■ **GOAL**:
Look through the lines below and extract any with the word "that".

* Start GIVEN INFORMATION *

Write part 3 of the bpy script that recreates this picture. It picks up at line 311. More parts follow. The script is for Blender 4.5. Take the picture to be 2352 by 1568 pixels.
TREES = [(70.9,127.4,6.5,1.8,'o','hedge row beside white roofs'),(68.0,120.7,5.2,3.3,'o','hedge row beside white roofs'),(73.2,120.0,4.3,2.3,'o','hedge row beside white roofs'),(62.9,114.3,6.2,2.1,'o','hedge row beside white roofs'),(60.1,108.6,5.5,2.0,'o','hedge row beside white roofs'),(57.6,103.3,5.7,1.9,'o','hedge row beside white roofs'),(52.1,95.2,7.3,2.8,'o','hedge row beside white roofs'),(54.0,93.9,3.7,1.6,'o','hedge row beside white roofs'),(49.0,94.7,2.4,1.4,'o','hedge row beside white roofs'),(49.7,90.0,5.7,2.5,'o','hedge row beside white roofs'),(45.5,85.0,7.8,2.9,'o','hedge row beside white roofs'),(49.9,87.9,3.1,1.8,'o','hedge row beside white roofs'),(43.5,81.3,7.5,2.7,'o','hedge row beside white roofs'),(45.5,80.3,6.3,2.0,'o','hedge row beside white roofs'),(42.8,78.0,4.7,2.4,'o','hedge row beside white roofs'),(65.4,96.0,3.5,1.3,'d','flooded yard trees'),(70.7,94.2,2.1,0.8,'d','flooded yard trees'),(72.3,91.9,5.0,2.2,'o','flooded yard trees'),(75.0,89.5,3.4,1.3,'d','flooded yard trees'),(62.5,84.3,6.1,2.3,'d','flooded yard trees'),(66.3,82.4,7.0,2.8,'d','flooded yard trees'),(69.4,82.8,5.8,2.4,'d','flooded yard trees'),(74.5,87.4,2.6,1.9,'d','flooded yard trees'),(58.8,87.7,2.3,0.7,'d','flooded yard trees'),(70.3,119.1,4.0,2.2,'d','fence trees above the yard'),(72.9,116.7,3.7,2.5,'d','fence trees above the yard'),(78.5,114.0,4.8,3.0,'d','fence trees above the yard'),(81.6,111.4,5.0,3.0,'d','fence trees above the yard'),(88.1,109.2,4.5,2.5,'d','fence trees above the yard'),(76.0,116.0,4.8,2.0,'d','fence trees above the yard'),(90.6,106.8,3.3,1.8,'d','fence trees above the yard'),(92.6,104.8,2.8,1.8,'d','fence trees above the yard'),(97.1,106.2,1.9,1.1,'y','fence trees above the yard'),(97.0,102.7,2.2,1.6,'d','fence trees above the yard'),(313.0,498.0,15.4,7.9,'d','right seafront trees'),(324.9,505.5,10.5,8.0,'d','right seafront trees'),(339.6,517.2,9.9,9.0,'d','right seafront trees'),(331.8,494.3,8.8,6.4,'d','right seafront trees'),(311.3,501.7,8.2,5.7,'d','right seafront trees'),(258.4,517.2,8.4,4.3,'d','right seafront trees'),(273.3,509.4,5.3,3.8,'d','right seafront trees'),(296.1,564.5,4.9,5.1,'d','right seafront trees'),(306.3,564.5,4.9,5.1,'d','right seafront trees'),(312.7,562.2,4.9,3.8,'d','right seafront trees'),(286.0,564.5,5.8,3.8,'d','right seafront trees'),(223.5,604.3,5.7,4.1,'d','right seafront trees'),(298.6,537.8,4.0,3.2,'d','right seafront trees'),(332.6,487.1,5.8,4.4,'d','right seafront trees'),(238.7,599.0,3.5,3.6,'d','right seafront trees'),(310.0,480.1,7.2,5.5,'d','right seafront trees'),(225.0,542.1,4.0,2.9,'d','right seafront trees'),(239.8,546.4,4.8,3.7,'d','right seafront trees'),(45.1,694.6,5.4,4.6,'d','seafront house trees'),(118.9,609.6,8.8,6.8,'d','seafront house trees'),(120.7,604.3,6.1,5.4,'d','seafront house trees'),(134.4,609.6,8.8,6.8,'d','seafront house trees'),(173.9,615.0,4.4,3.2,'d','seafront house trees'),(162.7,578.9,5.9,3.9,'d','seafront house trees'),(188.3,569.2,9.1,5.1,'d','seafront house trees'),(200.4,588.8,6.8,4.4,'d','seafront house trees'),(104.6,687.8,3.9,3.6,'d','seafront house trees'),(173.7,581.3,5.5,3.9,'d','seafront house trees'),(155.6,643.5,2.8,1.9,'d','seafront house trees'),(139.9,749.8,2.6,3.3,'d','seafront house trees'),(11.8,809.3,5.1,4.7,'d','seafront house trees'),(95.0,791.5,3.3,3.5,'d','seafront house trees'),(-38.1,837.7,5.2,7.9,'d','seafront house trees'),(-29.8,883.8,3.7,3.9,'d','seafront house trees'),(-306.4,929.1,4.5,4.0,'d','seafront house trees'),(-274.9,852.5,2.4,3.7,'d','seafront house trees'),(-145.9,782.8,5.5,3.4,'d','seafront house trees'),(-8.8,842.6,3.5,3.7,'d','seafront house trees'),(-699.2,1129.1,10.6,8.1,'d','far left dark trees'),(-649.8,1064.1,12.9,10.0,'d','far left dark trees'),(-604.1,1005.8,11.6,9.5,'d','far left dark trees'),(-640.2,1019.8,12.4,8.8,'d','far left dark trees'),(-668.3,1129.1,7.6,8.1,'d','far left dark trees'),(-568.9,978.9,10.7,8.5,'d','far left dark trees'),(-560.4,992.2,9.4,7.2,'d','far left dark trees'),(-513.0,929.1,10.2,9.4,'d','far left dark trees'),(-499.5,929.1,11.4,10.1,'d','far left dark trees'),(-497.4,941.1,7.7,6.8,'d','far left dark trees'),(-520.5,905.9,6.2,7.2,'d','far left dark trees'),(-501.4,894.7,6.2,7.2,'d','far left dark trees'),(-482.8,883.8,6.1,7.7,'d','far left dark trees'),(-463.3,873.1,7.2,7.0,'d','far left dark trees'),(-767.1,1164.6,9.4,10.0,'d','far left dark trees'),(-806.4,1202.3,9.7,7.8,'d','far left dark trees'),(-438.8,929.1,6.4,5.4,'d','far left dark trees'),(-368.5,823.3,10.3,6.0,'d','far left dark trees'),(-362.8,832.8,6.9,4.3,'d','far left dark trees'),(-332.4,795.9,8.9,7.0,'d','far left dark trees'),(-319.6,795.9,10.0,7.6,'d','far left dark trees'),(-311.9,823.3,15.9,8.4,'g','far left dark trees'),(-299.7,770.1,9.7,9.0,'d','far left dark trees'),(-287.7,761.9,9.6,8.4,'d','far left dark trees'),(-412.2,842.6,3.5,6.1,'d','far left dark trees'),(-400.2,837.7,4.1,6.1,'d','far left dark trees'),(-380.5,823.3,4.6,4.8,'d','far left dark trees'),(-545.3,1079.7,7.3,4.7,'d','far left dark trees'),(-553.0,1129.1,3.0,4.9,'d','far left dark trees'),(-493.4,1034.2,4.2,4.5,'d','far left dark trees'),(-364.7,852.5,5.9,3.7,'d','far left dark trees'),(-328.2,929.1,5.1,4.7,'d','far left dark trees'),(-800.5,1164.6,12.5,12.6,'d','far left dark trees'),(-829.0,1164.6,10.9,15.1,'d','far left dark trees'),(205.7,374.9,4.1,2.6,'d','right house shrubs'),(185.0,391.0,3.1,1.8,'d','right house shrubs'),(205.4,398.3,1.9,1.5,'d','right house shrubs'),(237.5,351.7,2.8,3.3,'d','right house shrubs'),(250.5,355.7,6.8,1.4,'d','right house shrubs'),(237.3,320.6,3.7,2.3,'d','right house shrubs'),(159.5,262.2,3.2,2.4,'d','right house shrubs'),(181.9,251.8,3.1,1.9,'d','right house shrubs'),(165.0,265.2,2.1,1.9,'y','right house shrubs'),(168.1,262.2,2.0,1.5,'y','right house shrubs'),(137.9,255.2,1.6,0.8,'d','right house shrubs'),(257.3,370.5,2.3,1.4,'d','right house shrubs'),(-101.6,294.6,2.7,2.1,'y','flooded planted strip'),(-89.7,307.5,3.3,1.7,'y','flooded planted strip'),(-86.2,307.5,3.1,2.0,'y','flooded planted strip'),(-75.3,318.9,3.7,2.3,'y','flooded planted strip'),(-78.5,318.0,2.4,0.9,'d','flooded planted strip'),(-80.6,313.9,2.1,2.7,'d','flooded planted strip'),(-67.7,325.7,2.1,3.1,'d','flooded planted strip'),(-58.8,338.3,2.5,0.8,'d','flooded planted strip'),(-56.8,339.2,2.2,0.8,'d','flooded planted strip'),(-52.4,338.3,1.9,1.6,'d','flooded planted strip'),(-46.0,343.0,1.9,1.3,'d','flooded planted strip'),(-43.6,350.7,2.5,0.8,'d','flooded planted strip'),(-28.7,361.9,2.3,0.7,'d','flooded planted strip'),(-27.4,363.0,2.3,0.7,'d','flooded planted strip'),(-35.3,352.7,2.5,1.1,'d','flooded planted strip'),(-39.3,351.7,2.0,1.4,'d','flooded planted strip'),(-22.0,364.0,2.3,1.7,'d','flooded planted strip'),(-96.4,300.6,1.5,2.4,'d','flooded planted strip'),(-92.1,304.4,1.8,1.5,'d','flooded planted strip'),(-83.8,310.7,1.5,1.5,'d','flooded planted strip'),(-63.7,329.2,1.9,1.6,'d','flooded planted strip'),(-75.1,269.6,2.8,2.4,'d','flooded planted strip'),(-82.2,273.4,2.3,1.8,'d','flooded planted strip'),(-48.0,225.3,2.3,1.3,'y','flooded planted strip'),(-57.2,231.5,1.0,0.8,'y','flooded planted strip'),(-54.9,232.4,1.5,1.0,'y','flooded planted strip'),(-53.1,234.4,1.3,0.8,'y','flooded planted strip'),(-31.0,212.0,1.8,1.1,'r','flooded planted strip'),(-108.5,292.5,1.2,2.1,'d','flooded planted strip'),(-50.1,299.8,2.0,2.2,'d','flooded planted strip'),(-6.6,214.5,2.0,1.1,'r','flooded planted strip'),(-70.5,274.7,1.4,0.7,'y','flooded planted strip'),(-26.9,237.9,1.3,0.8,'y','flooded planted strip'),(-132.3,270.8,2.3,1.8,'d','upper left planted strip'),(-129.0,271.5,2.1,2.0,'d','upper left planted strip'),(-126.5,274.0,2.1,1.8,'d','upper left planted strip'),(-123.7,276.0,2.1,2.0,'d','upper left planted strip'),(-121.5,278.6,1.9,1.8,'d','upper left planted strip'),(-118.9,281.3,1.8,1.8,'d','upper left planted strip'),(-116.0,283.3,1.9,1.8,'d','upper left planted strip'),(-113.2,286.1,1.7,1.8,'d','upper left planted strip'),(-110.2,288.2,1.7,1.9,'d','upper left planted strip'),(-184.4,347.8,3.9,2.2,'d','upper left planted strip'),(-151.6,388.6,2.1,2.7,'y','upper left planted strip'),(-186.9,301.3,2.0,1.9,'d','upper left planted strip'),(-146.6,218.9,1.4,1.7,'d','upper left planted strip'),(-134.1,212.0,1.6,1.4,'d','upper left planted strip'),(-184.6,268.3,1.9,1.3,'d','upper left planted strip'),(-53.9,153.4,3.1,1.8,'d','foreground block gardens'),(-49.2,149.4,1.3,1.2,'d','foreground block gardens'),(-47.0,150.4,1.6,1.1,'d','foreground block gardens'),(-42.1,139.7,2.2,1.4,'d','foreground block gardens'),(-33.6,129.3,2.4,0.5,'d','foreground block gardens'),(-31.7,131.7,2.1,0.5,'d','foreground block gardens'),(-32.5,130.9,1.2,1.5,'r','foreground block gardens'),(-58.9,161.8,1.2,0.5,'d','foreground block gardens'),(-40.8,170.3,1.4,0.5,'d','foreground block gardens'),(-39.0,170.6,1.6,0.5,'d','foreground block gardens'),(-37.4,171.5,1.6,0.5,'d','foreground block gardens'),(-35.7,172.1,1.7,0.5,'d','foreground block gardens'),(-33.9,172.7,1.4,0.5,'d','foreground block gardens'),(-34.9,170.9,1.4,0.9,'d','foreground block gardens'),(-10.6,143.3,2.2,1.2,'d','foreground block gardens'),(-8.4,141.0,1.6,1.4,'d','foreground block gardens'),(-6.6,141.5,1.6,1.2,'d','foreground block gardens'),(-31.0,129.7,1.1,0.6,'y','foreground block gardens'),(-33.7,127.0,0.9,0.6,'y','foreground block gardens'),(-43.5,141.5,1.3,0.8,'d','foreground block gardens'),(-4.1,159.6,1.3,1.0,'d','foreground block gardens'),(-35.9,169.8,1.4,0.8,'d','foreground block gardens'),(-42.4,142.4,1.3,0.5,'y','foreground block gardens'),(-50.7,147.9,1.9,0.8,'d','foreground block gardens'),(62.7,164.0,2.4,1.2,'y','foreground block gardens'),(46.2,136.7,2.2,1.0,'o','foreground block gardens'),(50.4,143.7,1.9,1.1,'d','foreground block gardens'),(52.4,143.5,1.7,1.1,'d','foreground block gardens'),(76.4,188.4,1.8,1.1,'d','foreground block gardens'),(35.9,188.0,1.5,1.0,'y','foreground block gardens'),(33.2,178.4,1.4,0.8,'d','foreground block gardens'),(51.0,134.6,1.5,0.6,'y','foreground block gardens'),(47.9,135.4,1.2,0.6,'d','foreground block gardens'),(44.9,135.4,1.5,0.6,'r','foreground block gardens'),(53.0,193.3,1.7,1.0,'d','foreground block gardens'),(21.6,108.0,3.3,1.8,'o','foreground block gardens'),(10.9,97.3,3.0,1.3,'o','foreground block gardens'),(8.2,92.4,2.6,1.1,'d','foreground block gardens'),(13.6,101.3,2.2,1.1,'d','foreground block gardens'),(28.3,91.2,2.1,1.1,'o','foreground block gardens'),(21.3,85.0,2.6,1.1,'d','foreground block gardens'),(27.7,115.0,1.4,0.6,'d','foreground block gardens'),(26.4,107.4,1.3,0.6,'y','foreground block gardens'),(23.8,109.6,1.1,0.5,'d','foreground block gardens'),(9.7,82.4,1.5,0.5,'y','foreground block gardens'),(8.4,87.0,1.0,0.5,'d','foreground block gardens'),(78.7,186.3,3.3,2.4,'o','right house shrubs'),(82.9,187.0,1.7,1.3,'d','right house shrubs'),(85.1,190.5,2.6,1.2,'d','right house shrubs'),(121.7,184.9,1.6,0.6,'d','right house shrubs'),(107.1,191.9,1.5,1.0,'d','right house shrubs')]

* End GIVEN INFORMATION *
* Start GIVEN INFORMATION *

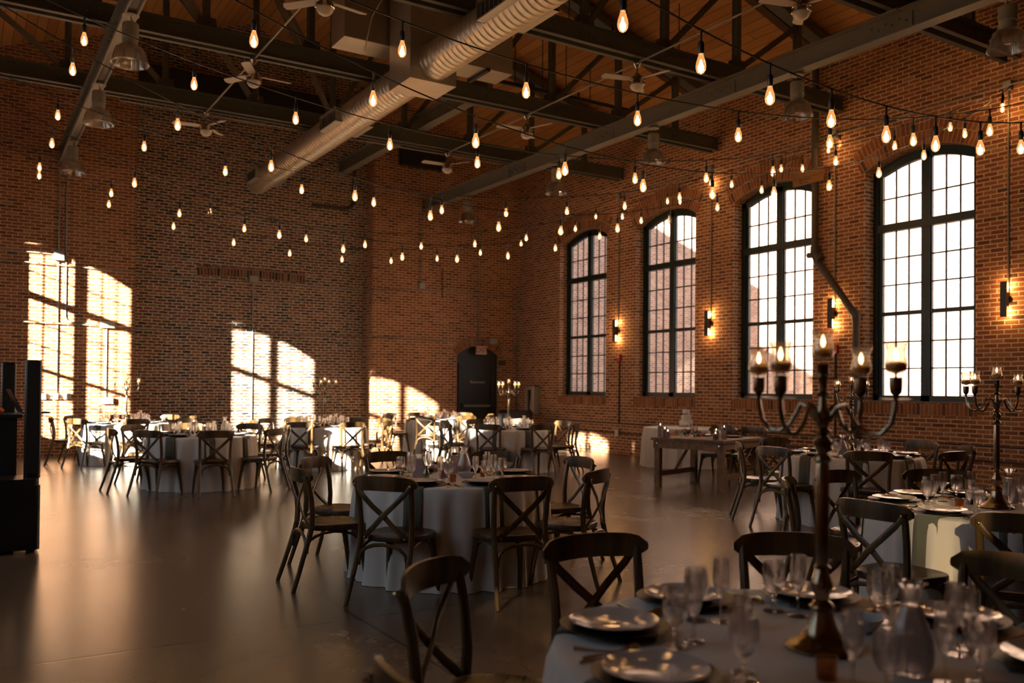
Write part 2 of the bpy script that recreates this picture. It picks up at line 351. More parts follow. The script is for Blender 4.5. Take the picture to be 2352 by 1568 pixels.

* End GIVEN INFORMATION *
* Start GIVEN INFORMATION *

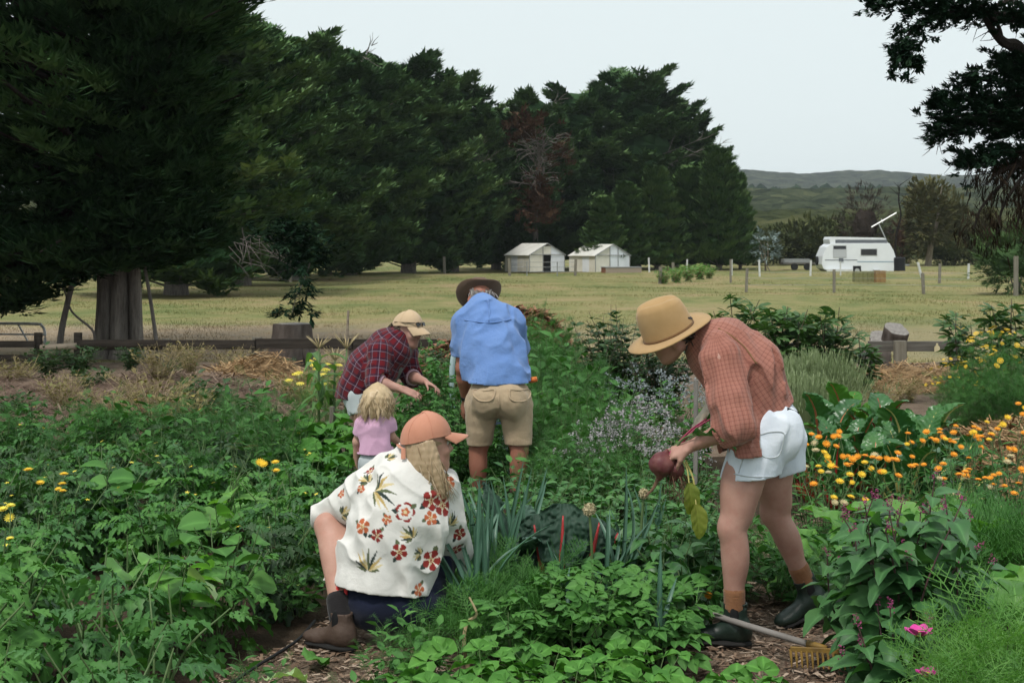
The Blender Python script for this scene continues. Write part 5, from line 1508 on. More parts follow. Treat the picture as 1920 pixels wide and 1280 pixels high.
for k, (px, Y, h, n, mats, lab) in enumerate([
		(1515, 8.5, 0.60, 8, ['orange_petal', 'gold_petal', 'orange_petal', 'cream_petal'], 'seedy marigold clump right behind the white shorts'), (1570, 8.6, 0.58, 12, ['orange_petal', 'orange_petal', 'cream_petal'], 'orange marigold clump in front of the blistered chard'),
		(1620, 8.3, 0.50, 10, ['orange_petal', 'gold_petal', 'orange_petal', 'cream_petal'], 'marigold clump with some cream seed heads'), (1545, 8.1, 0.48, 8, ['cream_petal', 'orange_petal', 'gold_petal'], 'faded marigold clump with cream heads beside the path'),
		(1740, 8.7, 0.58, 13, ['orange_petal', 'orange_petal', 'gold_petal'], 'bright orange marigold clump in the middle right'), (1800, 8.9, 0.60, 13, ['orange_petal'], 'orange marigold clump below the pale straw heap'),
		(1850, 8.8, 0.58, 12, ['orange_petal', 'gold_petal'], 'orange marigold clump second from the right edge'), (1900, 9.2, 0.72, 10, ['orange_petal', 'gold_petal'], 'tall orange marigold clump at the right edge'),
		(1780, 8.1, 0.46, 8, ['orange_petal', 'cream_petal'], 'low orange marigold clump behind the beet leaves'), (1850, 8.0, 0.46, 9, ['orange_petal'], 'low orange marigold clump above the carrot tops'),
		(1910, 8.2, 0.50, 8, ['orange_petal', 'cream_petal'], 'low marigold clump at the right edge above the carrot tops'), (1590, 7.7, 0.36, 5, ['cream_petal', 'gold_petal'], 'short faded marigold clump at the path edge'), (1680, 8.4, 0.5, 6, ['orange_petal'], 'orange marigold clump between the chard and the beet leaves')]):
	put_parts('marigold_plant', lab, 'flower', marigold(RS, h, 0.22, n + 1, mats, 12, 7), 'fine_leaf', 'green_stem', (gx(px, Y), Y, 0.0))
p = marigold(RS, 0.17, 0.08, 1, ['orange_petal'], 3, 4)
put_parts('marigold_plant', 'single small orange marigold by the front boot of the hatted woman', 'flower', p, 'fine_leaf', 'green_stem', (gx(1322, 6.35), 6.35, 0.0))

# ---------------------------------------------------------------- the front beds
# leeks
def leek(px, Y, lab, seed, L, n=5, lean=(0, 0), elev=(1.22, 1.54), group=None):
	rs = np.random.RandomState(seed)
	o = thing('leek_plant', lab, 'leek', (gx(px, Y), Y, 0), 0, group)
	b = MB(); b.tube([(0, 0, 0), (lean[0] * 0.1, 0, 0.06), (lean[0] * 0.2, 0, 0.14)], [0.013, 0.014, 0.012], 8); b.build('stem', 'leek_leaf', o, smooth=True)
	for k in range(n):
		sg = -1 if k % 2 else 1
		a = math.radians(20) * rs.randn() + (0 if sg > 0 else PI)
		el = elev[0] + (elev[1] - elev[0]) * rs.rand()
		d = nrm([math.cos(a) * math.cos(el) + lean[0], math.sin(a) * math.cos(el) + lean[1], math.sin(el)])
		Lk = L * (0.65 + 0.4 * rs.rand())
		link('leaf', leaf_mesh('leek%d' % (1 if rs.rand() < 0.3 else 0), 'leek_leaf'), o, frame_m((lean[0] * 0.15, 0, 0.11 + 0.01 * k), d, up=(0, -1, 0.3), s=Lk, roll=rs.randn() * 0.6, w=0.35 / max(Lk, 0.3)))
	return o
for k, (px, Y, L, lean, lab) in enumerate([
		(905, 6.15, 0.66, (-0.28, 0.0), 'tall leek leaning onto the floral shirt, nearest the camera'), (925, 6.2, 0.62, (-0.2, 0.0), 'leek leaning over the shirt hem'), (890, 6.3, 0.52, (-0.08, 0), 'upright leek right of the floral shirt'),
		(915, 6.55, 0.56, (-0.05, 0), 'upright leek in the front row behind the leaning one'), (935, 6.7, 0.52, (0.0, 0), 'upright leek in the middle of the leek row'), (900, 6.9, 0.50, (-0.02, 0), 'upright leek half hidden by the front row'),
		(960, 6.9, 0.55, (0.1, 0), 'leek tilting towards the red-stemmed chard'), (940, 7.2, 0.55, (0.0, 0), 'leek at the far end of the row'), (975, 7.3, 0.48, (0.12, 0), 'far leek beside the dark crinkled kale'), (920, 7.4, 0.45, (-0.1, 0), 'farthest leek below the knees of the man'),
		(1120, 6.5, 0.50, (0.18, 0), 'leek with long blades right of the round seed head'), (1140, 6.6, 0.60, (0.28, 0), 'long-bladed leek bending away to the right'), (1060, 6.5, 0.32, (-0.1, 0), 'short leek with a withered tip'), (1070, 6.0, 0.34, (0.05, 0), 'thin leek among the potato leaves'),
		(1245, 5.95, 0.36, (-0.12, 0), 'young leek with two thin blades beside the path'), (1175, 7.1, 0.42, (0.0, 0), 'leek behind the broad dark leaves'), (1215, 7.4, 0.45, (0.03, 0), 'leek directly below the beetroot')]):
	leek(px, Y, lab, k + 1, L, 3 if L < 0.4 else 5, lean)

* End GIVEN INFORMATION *

■ **RESPONSE BELOW**:
Write part 3 of the bpy script that recreates this picture. It picks up at line 311. More parts follow. The script is for Blender 4.5. Take the picture to be 2352 by 1568 pixels.
Write part 2 of the bpy script that recreates this picture. It picks up at line 351. More parts follow. The script is for Blender 4.5. Take the picture to be 2352 by 1568 pixels.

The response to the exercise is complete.